■ **Data lines**
┌──

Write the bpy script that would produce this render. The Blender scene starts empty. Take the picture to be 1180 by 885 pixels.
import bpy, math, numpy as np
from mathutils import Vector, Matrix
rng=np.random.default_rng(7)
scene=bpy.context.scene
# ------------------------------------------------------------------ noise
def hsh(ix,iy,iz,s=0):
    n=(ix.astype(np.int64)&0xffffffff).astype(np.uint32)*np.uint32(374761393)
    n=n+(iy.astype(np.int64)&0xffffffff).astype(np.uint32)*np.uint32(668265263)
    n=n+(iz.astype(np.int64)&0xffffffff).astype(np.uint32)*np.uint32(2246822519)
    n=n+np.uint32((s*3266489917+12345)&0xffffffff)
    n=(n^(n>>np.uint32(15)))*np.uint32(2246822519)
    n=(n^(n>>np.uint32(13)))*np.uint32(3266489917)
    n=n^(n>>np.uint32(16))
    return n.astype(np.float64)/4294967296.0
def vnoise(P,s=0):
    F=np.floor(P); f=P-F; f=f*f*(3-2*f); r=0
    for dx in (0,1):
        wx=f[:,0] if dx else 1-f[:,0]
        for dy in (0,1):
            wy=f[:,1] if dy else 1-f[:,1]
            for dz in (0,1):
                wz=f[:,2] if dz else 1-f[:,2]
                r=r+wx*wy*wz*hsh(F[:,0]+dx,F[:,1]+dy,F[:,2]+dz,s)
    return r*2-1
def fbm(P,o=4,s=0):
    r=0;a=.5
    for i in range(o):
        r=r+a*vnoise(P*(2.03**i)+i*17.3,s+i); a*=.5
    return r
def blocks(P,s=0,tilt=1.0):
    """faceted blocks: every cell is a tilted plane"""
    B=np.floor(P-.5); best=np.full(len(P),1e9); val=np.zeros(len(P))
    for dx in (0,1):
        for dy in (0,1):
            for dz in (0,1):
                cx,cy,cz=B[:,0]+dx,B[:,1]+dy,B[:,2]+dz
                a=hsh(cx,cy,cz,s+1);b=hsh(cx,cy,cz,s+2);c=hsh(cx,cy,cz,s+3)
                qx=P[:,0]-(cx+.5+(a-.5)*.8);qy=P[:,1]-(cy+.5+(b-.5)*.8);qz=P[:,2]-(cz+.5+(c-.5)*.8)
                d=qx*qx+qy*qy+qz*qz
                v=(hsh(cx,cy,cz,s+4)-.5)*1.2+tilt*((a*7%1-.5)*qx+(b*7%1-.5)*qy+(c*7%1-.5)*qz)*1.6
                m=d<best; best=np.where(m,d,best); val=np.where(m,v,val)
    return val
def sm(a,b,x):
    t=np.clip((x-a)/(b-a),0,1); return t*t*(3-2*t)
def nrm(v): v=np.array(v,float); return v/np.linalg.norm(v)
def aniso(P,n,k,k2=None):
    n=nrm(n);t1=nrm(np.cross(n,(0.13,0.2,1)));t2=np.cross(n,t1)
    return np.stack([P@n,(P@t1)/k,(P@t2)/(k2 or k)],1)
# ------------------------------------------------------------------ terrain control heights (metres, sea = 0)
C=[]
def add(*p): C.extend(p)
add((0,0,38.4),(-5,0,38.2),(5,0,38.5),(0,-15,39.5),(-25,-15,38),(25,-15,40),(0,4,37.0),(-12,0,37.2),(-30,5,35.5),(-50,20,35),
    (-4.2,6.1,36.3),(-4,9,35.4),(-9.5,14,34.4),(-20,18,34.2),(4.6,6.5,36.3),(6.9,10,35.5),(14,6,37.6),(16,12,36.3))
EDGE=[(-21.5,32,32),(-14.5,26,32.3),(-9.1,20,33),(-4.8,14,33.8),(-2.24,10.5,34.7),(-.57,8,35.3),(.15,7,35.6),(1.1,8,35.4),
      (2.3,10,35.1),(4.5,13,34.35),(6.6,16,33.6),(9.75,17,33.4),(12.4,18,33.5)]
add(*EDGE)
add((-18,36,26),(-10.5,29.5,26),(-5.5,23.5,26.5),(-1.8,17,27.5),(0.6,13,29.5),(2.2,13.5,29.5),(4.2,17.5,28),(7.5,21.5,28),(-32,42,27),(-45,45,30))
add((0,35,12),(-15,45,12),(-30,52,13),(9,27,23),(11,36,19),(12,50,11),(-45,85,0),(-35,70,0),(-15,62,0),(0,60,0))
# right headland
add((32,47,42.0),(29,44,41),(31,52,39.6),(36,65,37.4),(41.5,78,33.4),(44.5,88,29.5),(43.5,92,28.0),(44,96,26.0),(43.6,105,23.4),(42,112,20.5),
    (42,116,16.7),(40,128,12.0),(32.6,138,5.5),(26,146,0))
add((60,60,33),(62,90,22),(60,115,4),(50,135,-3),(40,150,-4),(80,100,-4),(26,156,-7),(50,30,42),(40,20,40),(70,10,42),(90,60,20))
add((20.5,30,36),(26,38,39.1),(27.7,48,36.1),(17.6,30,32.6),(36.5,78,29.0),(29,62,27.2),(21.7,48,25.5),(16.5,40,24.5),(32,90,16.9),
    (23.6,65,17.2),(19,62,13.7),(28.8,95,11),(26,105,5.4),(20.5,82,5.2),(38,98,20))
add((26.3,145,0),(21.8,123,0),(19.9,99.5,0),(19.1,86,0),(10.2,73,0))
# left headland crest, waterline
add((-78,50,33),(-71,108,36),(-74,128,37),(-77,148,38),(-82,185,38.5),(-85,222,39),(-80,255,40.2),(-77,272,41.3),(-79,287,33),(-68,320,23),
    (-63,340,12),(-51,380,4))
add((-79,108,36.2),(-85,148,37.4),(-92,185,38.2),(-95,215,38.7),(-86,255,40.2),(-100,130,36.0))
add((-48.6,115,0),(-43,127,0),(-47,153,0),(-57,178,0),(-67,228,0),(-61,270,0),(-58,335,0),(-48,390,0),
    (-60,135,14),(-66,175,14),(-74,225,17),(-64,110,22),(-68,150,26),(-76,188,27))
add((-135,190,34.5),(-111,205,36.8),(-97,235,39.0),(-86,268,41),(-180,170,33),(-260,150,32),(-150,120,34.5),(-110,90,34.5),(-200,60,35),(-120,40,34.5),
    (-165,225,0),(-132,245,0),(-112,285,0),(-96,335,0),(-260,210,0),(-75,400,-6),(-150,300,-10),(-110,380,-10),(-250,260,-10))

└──

■ **Task directions**
Copy down the whole of the data above, matching it exactly.

■ **Full response**
Write the bpy script that would produce this render. The Blender scene starts empty. Take the picture to be 1180 by 885 pixels.
import bpy, math, numpy as np
from mathutils import Vector, Matrix
rng=np.random.default_rng(7)
scene=bpy.context.scene
# ------------------------------------------------------------------ noise
def hsh(ix,iy,iz,s=0):
    n=(ix.astype(np.int64)&0xffffffff).astype(np.uint32)*np.uint32(374761393)
    n=n+(iy.astype(np.int64)&0xffffffff).astype(np.uint32)*np.uint32(668265263)
    n=n+(iz.astype(np.int64)&0xffffffff).astype(np.uint32)*np.uint32(2246822519)
    n=n+np.uint32((s*3266489917+12345)&0xffffffff)
    n=(n^(n>>np.uint32(15)))*np.uint32(2246822519)
    n=(n^(n>>np.uint32(13)))*np.uint32(3266489917)
    n=n^(n>>np.uint32(16))
    return n.astype(np.float64)/4294967296.0
def vnoise(P,s=0):
    F=np.floor(P); f=P-F; f=f*f*(3-2*f); r=0
    for dx in (0,1):
        wx=f[:,0] if dx else 1-f[:,0]
        for dy in (0,1):
            wy=f[:,1] if dy else 1-f[:,1]
            for dz in (0,1):
                wz=f[:,2] if dz else 1-f[:,2]
                r=r+wx*wy*wz*hsh(F[:,0]+dx,F[:,1]+dy,F[:,2]+dz,s)
    return r*2-1
def fbm(P,o=4,s=0):
    r=0;a=.5
    for i in range(o):
        r=r+a*vnoise(P*(2.03**i)+i*17.3,s+i); a*=.5
    return r
def blocks(P,s=0,tilt=1.0):
    """faceted blocks: every cell is a tilted plane"""
    B=np.floor(P-.5); best=np.full(len(P),1e9); val=np.zeros(len(P))
    for dx in (0,1):
        for dy in (0,1):
            for dz in (0,1):
                cx,cy,cz=B[:,0]+dx,B[:,1]+dy,B[:,2]+dz
                a=hsh(cx,cy,cz,s+1);b=hsh(cx,cy,cz,s+2);c=hsh(cx,cy,cz,s+3)
                qx=P[:,0]-(cx+.5+(a-.5)*.8);qy=P[:,1]-(cy+.5+(b-.5)*.8);qz=P[:,2]-(cz+.5+(c-.5)*.8)
                d=qx*qx+qy*qy+qz*qz
                v=(hsh(cx,cy,cz,s+4)-.5)*1.2+tilt*((a*7%1-.5)*qx+(b*7%1-.5)*qy+(c*7%1-.5)*qz)*1.6
                m=d<best; best=np.where(m,d,best); val=np.where(m,v,val)
    return val
def sm(a,b,x):
    t=np.clip((x-a)/(b-a),0,1); return t*t*(3-2*t)
def nrm(v): v=np.array(v,float); return v/np.linalg.norm(v)
def aniso(P,n,k,k2=None):
    n=nrm(n);t1=nrm(np.cross(n,(0.13,0.2,1)));t2=np.cross(n,t1)
    return np.stack([P@n,(P@t1)/k,(P@t2)/(k2 or k)],1)
# ------------------------------------------------------------------ terrain control heights (metres, sea = 0)
C=[]
def add(*p): C.extend(p)
add((0,0,38.4),(-5,0,38.2),(5,0,38.5),(0,-15,39.5),(-25,-15,38),(25,-15,40),(0,4,37.0),(-12,0,37.2),(-30,5,35.5),(-50,20,35),
    (-4.2,6.1,36.3),(-4,9,35.4),(-9.5,14,34.4),(-20,18,34.2),(4.6,6.5,36.3),(6.9,10,35.5),(14,6,37.6),(16,12,36.3))
EDGE=[(-21.5,32,32),(-14.5,26,32.3),(-9.1,20,33),(-4.8,14,33.8),(-2.24,10.5,34.7),(-.57,8,35.3),(.15,7,35.6),(1.1,8,35.4),
      (2.3,10,35.1),(4.5,13,34.35),(6.6,16,33.6),(9.75,17,33.4),(12.4,18,33.5)]
add(*EDGE)
add((-18,36,26),(-10.5,29.5,26),(-5.5,23.5,26.5),(-1.8,17,27.5),(0.6,13,29.5),(2.2,13.5,29.5),(4.2,17.5,28),(7.5,21.5,28),(-32,42,27),(-45,45,30))
add((0,35,12),(-15,45,12),(-30,52,13),(9,27,23),(11,36,19),(12,50,11),(-45,85,0),(-35,70,0),(-15,62,0),(0,60,0))
# right headland
add((32,47,42.0),(29,44,41),(31,52,39.6),(36,65,37.4),(41.5,78,33.4),(44.5,88,29.5),(43.5,92,28.0),(44,96,26.0),(43.6,105,23.4),(42,112,20.5),
    (42,116,16.7),(40,128,12.0),(32.6,138,5.5),(26,146,0))
add((60,60,33),(62,90,22),(60,115,4),(50,135,-3),(40,150,-4),(80,100,-4),(26,156,-7),(50,30,42),(40,20,40),(70,10,42),(90,60,20))
add((20.5,30,36),(26,38,39.1),(27.7,48,36.1),(17.6,30,32.6),(36.5,78,29.0),(29,62,27.2),(21.7,48,25.5),(16.5,40,24.5),(32,90,16.9),
    (23.6,65,17.2),(19,62,13.7),(28.8,95,11),(26,105,5.4),(20.5,82,5.2),(38,98,20))
add((26.3,145,0),(21.8,123,0),(19.9,99.5,0),(19.1,86,0),(10.2,73,0))
# left headland crest, waterline
add((-78,50,33),(-71,108,36),(-74,128,37),(-77,148,38),(-82,185,38.5),(-85,222,39),(-80,255,40.2),(-77,272,41.3),(-79,287,33),(-68,320,23),
    (-63,340,12),(-51,380,4))
add((-79,108,36.2),(-85,148,37.4),(-92,185,38.2),(-95,215,38.7),(-86,255,40.2),(-100,130,36.0))
add((-48.6,115,0),(-43,127,0),(-47,153,0),(-57,178,0),(-67,228,0),(-61,270,0),(-58,335,0),(-48,390,0),
    (-60,135,14),(-66,175,14),(-74,225,17),(-64,110,22),(-68,150,26),(-76,188,27))
add((-135,190,34.5),(-111,205,36.8),(-97,235,39.0),(-86,268,41),(-180,170,33),(-260,150,32),(-150,120,34.5),(-110,90,34.5),(-200,60,35),(-120,40,34.5),
    (-165,225,0),(-132,245,0),(-112,285,0),(-96,335,0),(-260,210,0),(-75,400,-6),(-150,300,-10),(-110,380,-10),(-250,260,-10))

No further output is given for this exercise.